Le contraste, un peu brutal, avec la pièce suivante, le motet «Warum ist das Licht gegeben dem Mühseligen», n’empêche pas de goûter la riche polyphonie de l’écriture d’un Brahms de la maturité. Les quatre parties du motet, qui s’appuie sur le modèle revendiqué de Bach, évoquent successivement l’affliction, la prière, l’espoir et la mort. Le Rundfunkchor de Berlin, dont c’est le cœur de répertoire, démontre plus encore ici ses qualités de justesse, de ligne, de nuances, d’écoute mutuelle et de construction. Aucun pupitre ne domine l’autre, ce qui est parfois le cas dans les enregistrements de musique chorale.
Vient ensuite Nänie, véritable frère du Chant du destin, lui aussi de toute beauté et magistralement conduit par Gijs Leenaars, qui n’hésite pas à souligner les harmonies modernes que glisse çà et là le compositeur. Ici encore le legato, la polyphonie et les nuances du chœur servent au mieux un propos austère tandis que le l’Orchestre symphonique allemand de Berlin est au diapason d’une lecture sobre et d’une grande beauté formelle. On saluera notamment le magnifique hautbois solo dont le chant illumine chacune de ses interventions.

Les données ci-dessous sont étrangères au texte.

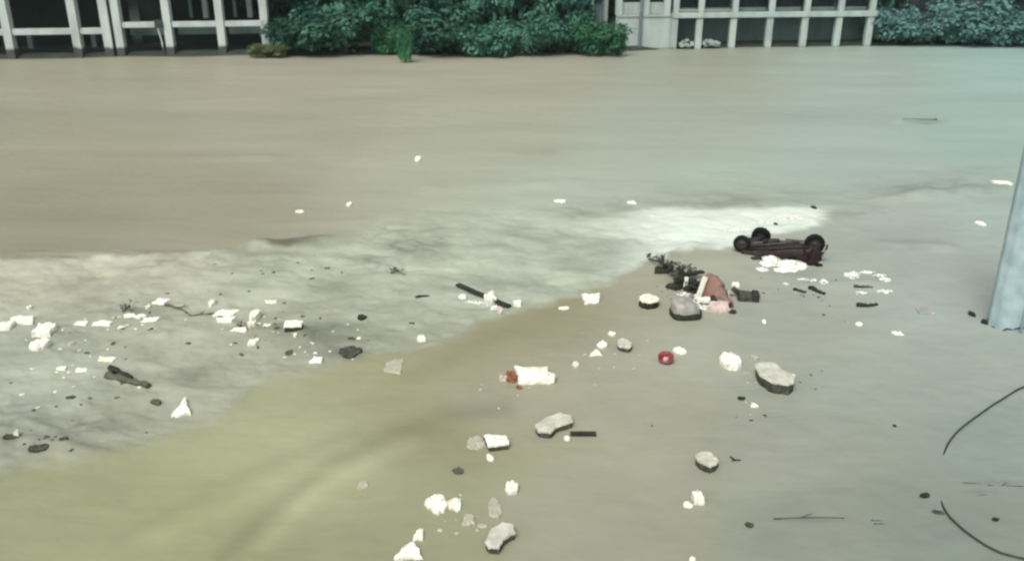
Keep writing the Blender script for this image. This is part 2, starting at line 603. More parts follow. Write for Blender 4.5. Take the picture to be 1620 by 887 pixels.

Nouveau contraste avec les Trois Chants, pièces a cappella pour six voix où seules les voix graves sont divisées. La sérénade initiale oppose les voix d’hommes et celles des femmes dans un étonnant style Renaissance. La ballade qui suit donne la part belle aux voix de femmes alors que c’est l’inverse dans le chant funèbre final, plus typiquement brahmsien. Le Chœur de la Radio de Berlin est à nouveau très à l’aise dans cette pièce sans doute souvent exécutée.
Dans la pièce suivante, «Es tönt ein voller Harfenklang», interviennent le cor chantant d’Antonio Adriani et la harpe raffinée d’Elsie Bedleem, tous deux en parfaite osmose avec les voix de femmes divisées en trois.
Le célèbre Chant spirituel, habituellement joué avec un orgue mais ici donné dans une version arrangée pour orchestre à cordes par John Eliot Gardiner, termine avec bonheur et dans l’apaisement cet enregistrement qui montre de bout en bout un Chœur de la Radio de Berlin à son meilleur dans l’a cappella comme dans les œuvres avec orchestre. Seul le choix de faire alterner les pièces avec orchestre et a cappella, qui oblige l’auditeur à s’adapter instantanément à des formats sonores différents, pourra sans doute gêner certains auditeurs.
Il n’empêche: ce très bel enregistrement comblera les amateurs de Brahms et de musique chorale allemande. Le Chœur de la Radio de Berlin est bien et toujours l’un des meilleurs chœurs de radio de notre continent et son directeur Gijs Leenaars montre ici de vraies qualités non seulement de chef de chœur mais aussi de chef d’orchestre ce qui, rappelons-le, ne va pas toujours de soi.